▸ Supplied information:
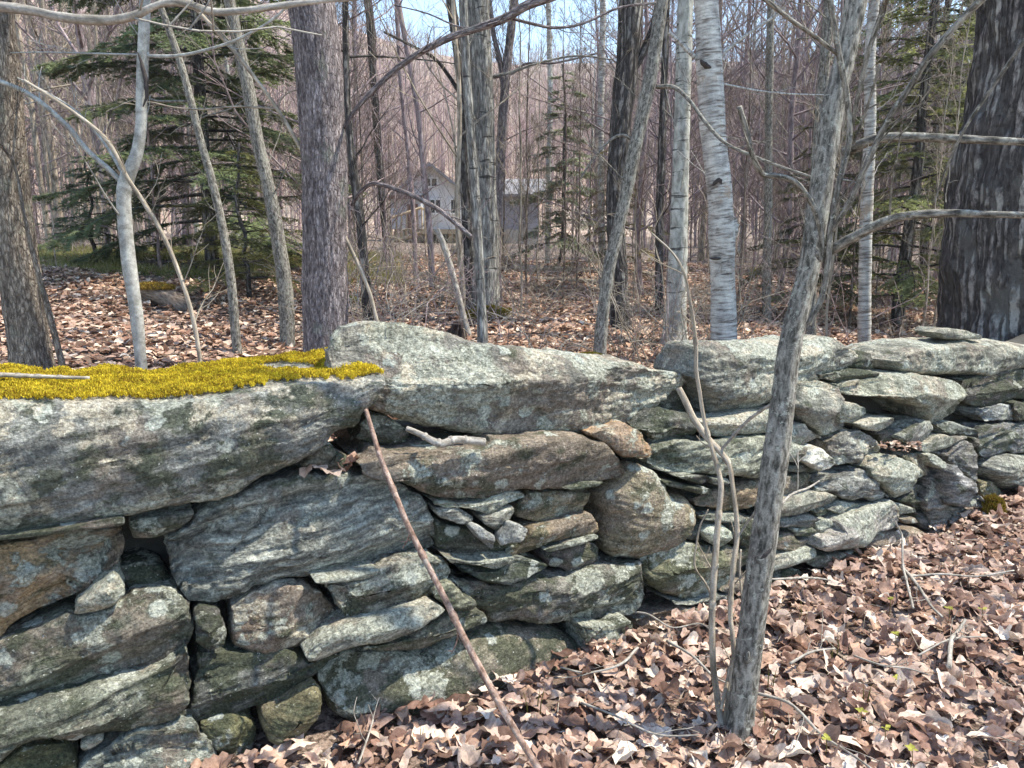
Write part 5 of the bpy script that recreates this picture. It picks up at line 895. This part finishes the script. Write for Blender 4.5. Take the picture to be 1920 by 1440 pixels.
moss_mat('moss', 'bright golden-yellow moss mat on top of the long left capstone', slab_moss, 150000, 0.0062, np.array([(0.24, 0.135, 0.012), (0.88, 0.69, 0.055)]), 5, 0.0015)
def clump(cx, cy, cz, rx, ry, rz):
    def fn(n, rg):
        q = rg.normal(size=(n, 3)); q /= np.linalg.norm(q, axis=1)[:, None]; q[:, 2] = np.abs(q[:, 2]); q = q * (1 + 0.25 * fbm(q * 3 + cx, 2)[:, None]); return np.array([cx, cy, cz]) + q * np.array([rx, ry, rz]), np.ones(n)
    return fn
def solid_clump(o, c, r, mat, seed):
    pass
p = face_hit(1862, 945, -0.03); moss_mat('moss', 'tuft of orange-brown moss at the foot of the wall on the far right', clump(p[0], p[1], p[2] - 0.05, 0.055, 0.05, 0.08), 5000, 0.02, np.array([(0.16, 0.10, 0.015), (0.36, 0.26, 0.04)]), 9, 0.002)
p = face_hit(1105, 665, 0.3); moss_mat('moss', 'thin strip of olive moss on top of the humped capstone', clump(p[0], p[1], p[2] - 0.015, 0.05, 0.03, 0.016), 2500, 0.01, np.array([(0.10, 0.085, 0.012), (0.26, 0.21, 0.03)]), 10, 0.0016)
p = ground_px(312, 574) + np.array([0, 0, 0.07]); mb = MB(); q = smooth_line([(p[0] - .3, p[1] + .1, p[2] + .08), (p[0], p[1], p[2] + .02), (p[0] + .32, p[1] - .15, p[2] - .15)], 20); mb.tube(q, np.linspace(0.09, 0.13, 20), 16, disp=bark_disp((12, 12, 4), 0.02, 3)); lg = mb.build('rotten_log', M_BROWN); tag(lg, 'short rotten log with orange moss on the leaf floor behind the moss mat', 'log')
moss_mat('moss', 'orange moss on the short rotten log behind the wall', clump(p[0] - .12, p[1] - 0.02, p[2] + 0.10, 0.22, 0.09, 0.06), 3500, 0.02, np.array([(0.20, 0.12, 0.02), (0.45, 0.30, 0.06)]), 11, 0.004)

p = at(925, 606, 8.2); p[2] = gz1(p[0], p[1]); moss_mat('moss', 'brownish-green moss round the root flare of the thickest central aspen', clump(p[0] - .06, p[1] + .1, p[2], 0.26, 0.22, 0.16), 6000, 0.025, np.array([(0.10, 0.085, 0.015), (0.30, 0.24, 0.05)]), 12, 0.004)
# ------------------------------------------------------------------ stump and logs behind the wall
x, y = ground_at(852, 7.0); mb = MB(); zz = gz1(x, y); mb.tube(np.c_[np.full(14, x) + np.linspace(0, .03, 14), np.full(14, y), zz - 0.05 + np.linspace(0, .24, 14)], np.linspace(0.13, 0.035, 14), 40, disp=lambda b, r: fbm(b * np.array([30, 30, 5]), 4) * 0.05 * r / 0.08 - (b[:, 2] > 0.16) * 0.03 * pn(b * 40))
tag(mb.build('rotten_stump', mat_plain('rotten_wood', (0.045, 0.032, 0.03), 0.95, 0.6, 25, stretch=(3, 3, 1), bump=0.01)), 'dark crumbling stump at the foot of the aspen cluster', 'stump')
for lab, a, b, Y0, Y1, r in (('long pale fallen log lying right of the aspen cluster', (960, 512), (1235, 524), 12.5, 12.0, 0.07), ('second fallen log just below the long pale one', (1000, 530), (1180, 545), 11.5, 11.2, 0.05), ('curved fallen branch on the leaves behind the humped capstone', (1062, 560), (1165, 640), 8.5, 7.0, 0.03), ('thick rotten log beside the dark trunk of the aspen cluster', (852, 470), (880, 520), 10.5, 9.8, 0.10)):
    A, B = ground_px(*a), ground_px(*b); A[2] += r * 0.9; B[2] += r * 0.9; q = smooth_line([A, (A + B) / 2 + np.array([0.05, .08, 0.03]), B], 24)
    mb = MB(); mb.tube(q, np.linspace(r, r * 0.75, 24), 12, disp=bark_disp((20, 20, 5), r * 0.08, Y0)); tag(mb.build('fallen_log', M_TAN), lab, 'log')

# ------------------------------------------------------------------ grass clearing at the left
rg = np.random.default_rng(14); n = 42000; Y = rg.uniform(9.8, 15.5, n); X = rg.uniform(-0.72, -0.14, n) * Y; okk = pn(np.c_[X * 0.6, Y * 0.6, 0 * X]) > -0.35; X, Y = X[okk], Y[okk]; n = len(X)
P = np.c_[X, Y, gz(X, Y)]; d = rg.normal(0, 0.5, (n, 3)); d[:, 2] = 1; a = rg.normal(size=(n, 3)); a[:, 2] = 0; a /= np.linalg.norm(a, axis=1)[:, None]; L = rg.uniform(0.06, 0.15, (n, 1)); w = 0.007
v = np.stack([P - a * w, P + a * w, P + d * L], 1).reshape(-1, 3); c = np.where(rg.uniform(size=(n, 1)) < 0.5, np.array([[0.25, 0.26, 0.07]]), np.array([[0.42, 0.37, 0.18]])) * rg.uniform(0.7, 1.2, (n, 1))
mb = MB(); mb.add(v, None, np.arange(n * 3).reshape(-1, 3), None, np.repeat(c, 3, 0)); tag(mb.build('grass', M_NEEDLE, smooth=False), 'patch of short green grass in the clearing at the left', 'grass', kind='stuff')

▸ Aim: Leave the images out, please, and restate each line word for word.

▸ Result of this exercise:
Write part 5 of the bpy script that recreates this picture. It picks up at line 895. This part finishes the script. Write for Blender 4.5. Take the picture to be 1920 by 1440 pixels.
moss_mat('moss', 'bright golden-yellow moss mat on top of the long left capstone', slab_moss, 150000, 0.0062, np.array([(0.24, 0.135, 0.012), (0.88, 0.69, 0.055)]), 5, 0.0015)
def clump(cx, cy, cz, rx, ry, rz):
    def fn(n, rg):
        q = rg.normal(size=(n, 3)); q /= np.linalg.norm(q, axis=1)[:, None]; q[:, 2] = np.abs(q[:, 2]); q = q * (1 + 0.25 * fbm(q * 3 + cx, 2)[:, None]); return np.array([cx, cy, cz]) + q * np.array([rx, ry, rz]), np.ones(n)
    return fn
def solid_clump(o, c, r, mat, seed):
    pass
p = face_hit(1862, 945, -0.03); moss_mat('moss', 'tuft of orange-brown moss at the foot of the wall on the far right', clump(p[0], p[1], p[2] - 0.05, 0.055, 0.05, 0.08), 5000, 0.02, np.array([(0.16, 0.10, 0.015), (0.36, 0.26, 0.04)]), 9, 0.002)
p = face_hit(1105, 665, 0.3); moss_mat('moss', 'thin strip of olive moss on top of the humped capstone', clump(p[0], p[1], p[2] - 0.015, 0.05, 0.03, 0.016), 2500, 0.01, np.array([(0.10, 0.085, 0.012), (0.26, 0.21, 0.03)]), 10, 0.0016)
p = ground_px(312, 574) + np.array([0, 0, 0.07]); mb = MB(); q = smooth_line([(p[0] - .3, p[1] + .1, p[2] + .08), (p[0], p[1], p[2] + .02), (p[0] + .32, p[1] - .15, p[2] - .15)], 20); mb.tube(q, np.linspace(0.09, 0.13, 20), 16, disp=bark_disp((12, 12, 4), 0.02, 3)); lg = mb.build('rotten_log', M_BROWN); tag(lg, 'short rotten log with orange moss on the leaf floor behind the moss mat', 'log')
moss_mat('moss', 'orange moss on the short rotten log behind the wall', clump(p[0] - .12, p[1] - 0.02, p[2] + 0.10, 0.22, 0.09, 0.06), 3500, 0.02, np.array([(0.20, 0.12, 0.02), (0.45, 0.30, 0.06)]), 11, 0.004)

p = at(925, 606, 8.2); p[2] = gz1(p[0], p[1]); moss_mat('moss', 'brownish-green moss round the root flare of the thickest central aspen', clump(p[0] - .06, p[1] + .1, p[2], 0.26, 0.22, 0.16), 6000, 0.025, np.array([(0.10, 0.085, 0.015), (0.30, 0.24, 0.05)]), 12, 0.004)
# ------------------------------------------------------------------ stump and logs behind the wall
x, y = ground_at(852, 7.0); mb = MB(); zz = gz1(x, y); mb.tube(np.c_[np.full(14, x) + np.linspace(0, .03, 14), np.full(14, y), zz - 0.05 + np.linspace(0, .24, 14)], np.linspace(0.13, 0.035, 14), 40, disp=lambda b, r: fbm(b * np.array([30, 30, 5]), 4) * 0.05 * r / 0.08 - (b[:, 2] > 0.16) * 0.03 * pn(b * 40))
tag(mb.build('rotten_stump', mat_plain('rotten_wood', (0.045, 0.032, 0.03), 0.95, 0.6, 25, stretch=(3, 3, 1), bump=0.01)), 'dark crumbling stump at the foot of the aspen cluster', 'stump')
for lab, a, b, Y0, Y1, r in (('long pale fallen log lying right of the aspen cluster', (960, 512), (1235, 524), 12.5, 12.0, 0.07), ('second fallen log just below the long pale one', (1000, 530), (1180, 545), 11.5, 11.2, 0.05), ('curved fallen branch on the leaves behind the humped capstone', (1062, 560), (1165, 640), 8.5, 7.0, 0.03), ('thick rotten log beside the dark trunk of the aspen cluster', (852, 470), (880, 520), 10.5, 9.8, 0.10)):
    A, B = ground_px(*a), ground_px(*b); A[2] += r * 0.9; B[2] += r * 0.9; q = smooth_line([A, (A + B) / 2 + np.array([0.05, .08, 0.03]), B], 24)
    mb = MB(); mb.tube(q, np.linspace(r, r * 0.75, 24), 12, disp=bark_disp((20, 20, 5), r * 0.08, Y0)); tag(mb.build('fallen_log', M_TAN), lab, 'log')

# ------------------------------------------------------------------ grass clearing at the left
rg = np.random.default_rng(14); n = 42000; Y = rg.uniform(9.8, 15.5, n); X = rg.uniform(-0.72, -0.14, n) * Y; okk = pn(np.c_[X * 0.6, Y * 0.6, 0 * X]) > -0.35; X, Y = X[okk], Y[okk]; n = len(X)
P = np.c_[X, Y, gz(X, Y)]; d = rg.normal(0, 0.5, (n, 3)); d[:, 2] = 1; a = rg.normal(size=(n, 3)); a[:, 2] = 0; a /= np.linalg.norm(a, axis=1)[:, None]; L = rg.uniform(0.06, 0.15, (n, 1)); w = 0.007
v = np.stack([P - a * w, P + a * w, P + d * L], 1).reshape(-1, 3); c = np.where(rg.uniform(size=(n, 1)) < 0.5, np.array([[0.25, 0.26, 0.07]]), np.array([[0.42, 0.37, 0.18]])) * rg.uniform(0.7, 1.2, (n, 1))
mb = MB(); mb.add(v, None, np.arange(n * 3).reshape(-1, 3), None, np.repeat(c, 3, 0)); tag(mb.build('grass', M_NEEDLE, smooth=False), 'patch of short green grass in the clearing at the left', 'grass', kind='stuff')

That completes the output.